What is needed:
In your copy, include every line of the listing below exactly but none of the pictures.

..........

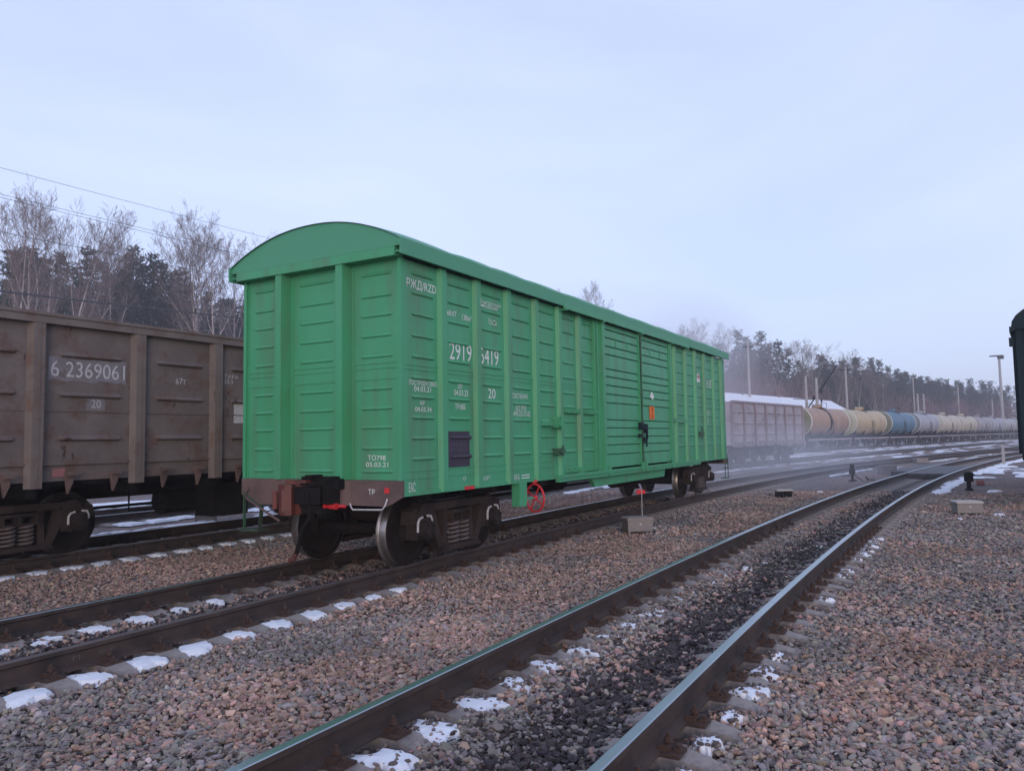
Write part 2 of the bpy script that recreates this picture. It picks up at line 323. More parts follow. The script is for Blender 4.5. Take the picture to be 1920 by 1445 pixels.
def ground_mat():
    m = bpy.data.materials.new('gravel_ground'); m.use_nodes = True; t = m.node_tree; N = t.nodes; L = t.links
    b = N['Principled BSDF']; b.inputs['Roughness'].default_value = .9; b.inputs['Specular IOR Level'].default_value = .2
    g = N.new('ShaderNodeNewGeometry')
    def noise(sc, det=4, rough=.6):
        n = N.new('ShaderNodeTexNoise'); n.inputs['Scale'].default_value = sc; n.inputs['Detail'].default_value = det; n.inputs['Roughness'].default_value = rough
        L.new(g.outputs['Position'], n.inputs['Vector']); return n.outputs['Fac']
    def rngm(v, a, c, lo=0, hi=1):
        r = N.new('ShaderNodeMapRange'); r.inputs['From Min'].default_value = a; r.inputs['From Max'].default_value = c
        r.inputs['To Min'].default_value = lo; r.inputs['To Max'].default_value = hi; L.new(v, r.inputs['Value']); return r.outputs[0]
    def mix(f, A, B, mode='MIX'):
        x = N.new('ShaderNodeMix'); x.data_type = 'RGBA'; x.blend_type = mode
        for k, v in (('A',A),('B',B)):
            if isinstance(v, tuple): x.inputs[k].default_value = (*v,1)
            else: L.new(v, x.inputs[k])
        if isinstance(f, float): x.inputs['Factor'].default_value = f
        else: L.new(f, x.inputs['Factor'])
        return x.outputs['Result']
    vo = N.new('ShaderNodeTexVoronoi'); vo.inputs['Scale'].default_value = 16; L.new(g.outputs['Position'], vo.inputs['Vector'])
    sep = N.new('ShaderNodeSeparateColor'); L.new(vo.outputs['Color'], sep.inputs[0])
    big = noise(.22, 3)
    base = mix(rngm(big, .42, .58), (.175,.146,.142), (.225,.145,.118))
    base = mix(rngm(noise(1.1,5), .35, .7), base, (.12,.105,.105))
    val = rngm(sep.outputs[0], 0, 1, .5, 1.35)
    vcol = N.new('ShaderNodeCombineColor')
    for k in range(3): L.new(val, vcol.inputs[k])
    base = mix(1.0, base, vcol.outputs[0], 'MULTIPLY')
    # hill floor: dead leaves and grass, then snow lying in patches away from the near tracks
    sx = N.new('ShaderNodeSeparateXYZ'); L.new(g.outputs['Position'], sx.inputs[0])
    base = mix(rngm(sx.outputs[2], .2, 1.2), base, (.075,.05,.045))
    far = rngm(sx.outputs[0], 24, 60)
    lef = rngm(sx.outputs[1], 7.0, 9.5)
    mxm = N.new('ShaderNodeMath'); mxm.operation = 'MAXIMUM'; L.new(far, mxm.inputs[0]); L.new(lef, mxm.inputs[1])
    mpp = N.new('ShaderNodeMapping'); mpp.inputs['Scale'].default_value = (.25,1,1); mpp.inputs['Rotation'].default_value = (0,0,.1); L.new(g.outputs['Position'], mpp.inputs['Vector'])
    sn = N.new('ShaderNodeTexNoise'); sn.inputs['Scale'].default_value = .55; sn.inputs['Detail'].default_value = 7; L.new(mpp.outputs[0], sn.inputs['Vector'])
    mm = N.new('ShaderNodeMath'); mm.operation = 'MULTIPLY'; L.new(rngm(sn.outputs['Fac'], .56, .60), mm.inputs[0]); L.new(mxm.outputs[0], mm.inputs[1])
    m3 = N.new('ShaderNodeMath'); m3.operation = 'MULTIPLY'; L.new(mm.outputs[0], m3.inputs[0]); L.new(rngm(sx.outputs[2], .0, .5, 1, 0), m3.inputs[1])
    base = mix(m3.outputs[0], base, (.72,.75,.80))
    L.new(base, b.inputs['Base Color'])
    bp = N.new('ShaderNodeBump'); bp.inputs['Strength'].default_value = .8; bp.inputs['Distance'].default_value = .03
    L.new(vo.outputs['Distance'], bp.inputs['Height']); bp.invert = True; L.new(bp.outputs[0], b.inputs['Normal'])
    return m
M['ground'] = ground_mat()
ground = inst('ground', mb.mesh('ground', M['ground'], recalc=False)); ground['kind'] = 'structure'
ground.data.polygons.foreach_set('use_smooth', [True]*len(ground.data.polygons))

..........

Solution to this exercise:
Write part 2 of the bpy script that recreates this picture. It picks up at line 323. More parts follow. The script is for Blender 4.5. Take the picture to be 1920 by 1445 pixels.
def ground_mat():
    m = bpy.data.materials.new('gravel_ground'); m.use_nodes = True; t = m.node_tree; N = t.nodes; L = t.links
    b = N['Principled BSDF']; b.inputs['Roughness'].default_value = .9; b.inputs['Specular IOR Level'].default_value = .2
    g = N.new('ShaderNodeNewGeometry')
    def noise(sc, det=4, rough=.6):
        n = N.new('ShaderNodeTexNoise'); n.inputs['Scale'].default_value = sc; n.inputs['Detail'].default_value = det; n.inputs['Roughness'].default_value = rough
        L.new(g.outputs['Position'], n.inputs['Vector']); return n.outputs['Fac']
    def rngm(v, a, c, lo=0, hi=1):
        r = N.new('ShaderNodeMapRange'); r.inputs['From Min'].default_value = a; r.inputs['From Max'].default_value = c
        r.inputs['To Min'].default_value = lo; r.inputs['To Max'].default_value = hi; L.new(v, r.inputs['Value']); return r.outputs[0]
    def mix(f, A, B, mode='MIX'):
        x = N.new('ShaderNodeMix'); x.data_type = 'RGBA'; x.blend_type = mode
        for k, v in (('A',A),('B',B)):
            if isinstance(v, tuple): x.inputs[k].default_value = (*v,1)
            else: L.new(v, x.inputs[k])
        if isinstance(f, float): x.inputs['Factor'].default_value = f
        else: L.new(f, x.inputs['Factor'])
        return x.outputs['Result']
    vo = N.new('ShaderNodeTexVoronoi'); vo.inputs['Scale'].default_value = 16; L.new(g.outputs['Position'], vo.inputs['Vector'])
    sep = N.new('ShaderNodeSeparateColor'); L.new(vo.outputs['Color'], sep.inputs[0])
    big = noise(.22, 3)
    base = mix(rngm(big, .42, .58), (.175,.146,.142), (.225,.145,.118))
    base = mix(rngm(noise(1.1,5), .35, .7), base, (.12,.105,.105))
    val = rngm(sep.outputs[0], 0, 1, .5, 1.35)
    vcol = N.new('ShaderNodeCombineColor')
    for k in range(3): L.new(val, vcol.inputs[k])
    base = mix(1.0, base, vcol.outputs[0], 'MULTIPLY')
    # hill floor: dead leaves and grass, then snow lying in patches away from the near tracks
    sx = N.new('ShaderNodeSeparateXYZ'); L.new(g.outputs['Position'], sx.inputs[0])
    base = mix(rngm(sx.outputs[2], .2, 1.2), base, (.075,.05,.045))
    far = rngm(sx.outputs[0], 24, 60)
    lef = rngm(sx.outputs[1], 7.0, 9.5)
    mxm = N.new('ShaderNodeMath'); mxm.operation = 'MAXIMUM'; L.new(far, mxm.inputs[0]); L.new(lef, mxm.inputs[1])
    mpp = N.new('ShaderNodeMapping'); mpp.inputs['Scale'].default_value = (.25,1,1); mpp.inputs['Rotation'].default_value = (0,0,.1); L.new(g.outputs['Position'], mpp.inputs['Vector'])
    sn = N.new('ShaderNodeTexNoise'); sn.inputs['Scale'].default_value = .55; sn.inputs['Detail'].default_value = 7; L.new(mpp.outputs[0], sn.inputs['Vector'])
    mm = N.new('ShaderNodeMath'); mm.operation = 'MULTIPLY'; L.new(rngm(sn.outputs['Fac'], .56, .60), mm.inputs[0]); L.new(mxm.outputs[0], mm.inputs[1])
    m3 = N.new('ShaderNodeMath'); m3.operation = 'MULTIPLY'; L.new(mm.outputs[0], m3.inputs[0]); L.new(rngm(sx.outputs[2], .0, .5, 1, 0), m3.inputs[1])
    base = mix(m3.outputs[0], base, (.72,.75,.80))
    L.new(base, b.inputs['Base Color'])
    bp = N.new('ShaderNodeBump'); bp.inputs['Strength'].default_value = .8; bp.inputs['Distance'].default_value = .03
    L.new(vo.outputs['Distance'], bp.inputs['Height']); bp.invert = True; L.new(bp.outputs[0], b.inputs['Normal'])
    return m
M['ground'] = ground_mat()
ground = inst('ground', mb.mesh('ground', M['ground'], recalc=False)); ground['kind'] = 'structure'
ground.data.polygons.foreach_set('use_smooth', [True]*len(ground.data.polygons))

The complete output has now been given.